Satellites pinpoint rushes to ensure land is farmed
If there is rush cover, the farmer is not eligible for a single farm payment for the land. Farm payments are based more and more on strictly “working” farmland — lands completely covered with rock and furze and rushes are not eligible unless they are cleared.
A senior official said land was not being deducted for rushes where cows were grazing grass, but only where the land was obviously not being farmed and rushes had completely taken over.
Kerry county councillor Danny Healy-Rae said there was intense focus on farmers in Kerry and West Cork.
“Farmers around here are actually terrified,” he said, adding that the threat to farm incomes due to bad weather and farm inspections was leading to depression. In some cases, he said, the pressure was being identified as a factor in suicides.
“Rushes are being pinpointed by satellite, but it has been too wet down here to go out and cut the rushes,” he said.

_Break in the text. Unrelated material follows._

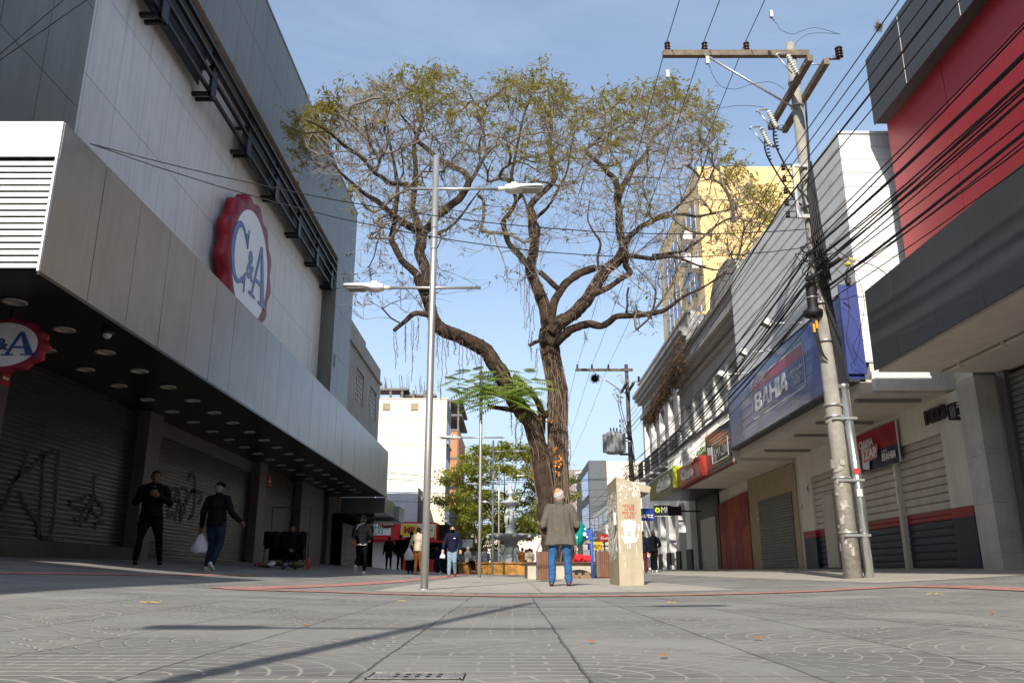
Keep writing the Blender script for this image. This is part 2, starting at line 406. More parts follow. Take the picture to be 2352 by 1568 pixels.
# lighter slabs of the central strip and the right pavement
mb = MB(); sheet(mb, lin(-1.75, 2.85, .4), lin(10.75, 64, .5), .004); tag(mb.build('median_paving', M_beige), kind='structure')
mb = MB(); sheet(mb, lin(4.9, 8.4, .4), lin(11.5, 60, .5), .004); tag(mb.build('pavement', M_beige), kind='structure')
def ground_strip(pts, w, dz, name, m):
    mb = MB(); P = [Vector((p[0], p[1])) for p in pts]; Q = []
    for a, b in zip(P[:-1], P[1:]):
        k = max(1, int((b-a).length/.3))
        for i in range(k): Q.append(a+(b-a)*i/k)
    Q.append(P[-1]); L = []; R = []
    for i, p in enumerate(Q):
        t = (Q[min(i+1, len(Q)-1)]-Q[max(i-1, 0)]).normalized(); n = Vector((-t.y, t.x))*w/2
        for q, o in ((p+n, L), (p-n, R)): o.append((q.x, q.y, gz(q.x, q.y)+dz))
    k = len(Q); mb.smooth = True
    mb.add(L+R, [(i+k, i+1+k, i+1, i) for i in range(k-1)])
    return tag(mb.build(name, m), kind='structure')
def gp(x, y): p = onG(x, y); return (p.x, p.y)
ground_strip([gp(*q) for q in ((512, 1352), (746, 1359), (960, 1365.5), (1176, 1369.5), (1491, 1368), (1700, 1363.5), (1857, 1358.5), (1990, 1351), (2091, 1346.5), (2200, 1348), (2352, 1354))]+[(4.86, 6.4), (4.88, 1.0), (4.9, -6)], .38, .008, 'tactile_strip', M_red)
ground_strip([(-3.24, 9.67), (-2.96, 10.93), (-2.62, 13.5), (-2.42, 17), (-2.3, 24), (-2.3, 40), (-2.3, 62)], .44, .0075, 'tactile_strip', M_red)
ground_strip([(-6.4, 7.5), (-5.85, 9.7), (-5.4, 12.5), (-4.9, 16.5)], .28, .007, 'tactile_strip', M_red)
# register cover set in the paving at the bottom of the frame
c = onG(955, 1556)
M_iron = mat('cast_iron_cover', (.23, .22, .205), .75, metal=.0, var=.5, vscale=18, bump=.6, bscale=60)
M_dark = mat('black_gap', (.012, .012, .013), .8, var=0)
M_leafdry = mat('dry_leaf', (.40, .17, .05), .7, var=.3, vscale=20)
t = thing('drain_cover', 'small rusty metal register cover set in the paving at the bottom of the photo', 'drain cover', (c.x, c.y, gz(c.x, c.y)))
b = MB(); b.box(-.13, -.07, -.02, .13, .07, .004)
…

The Department of Agriculture said it was dealing sensitively with farmers and that there was an appeals system against the most extreme penalties for ineligible land.
Where, for instance, it was found that over 20% of the land was not being farmed or “ineligible”, the farmer would lose all the single farm payment for a year, a department source said.
In extreme cases, of half the farm being found to be rock and furze and so on, the farmer would be penalised for three years, as well as not receiving the single farm payment. All of this could be appealed.
However, the majority of infringements were between 3% and 20%. Inspectors and officials were very mindful of the pressures farmers were under, the department insisted. “The EU expect people to farm the land,” said a spokesperson.
Previously, all land would have been included in grant applications, but the EU is now demanding increased scrutiny.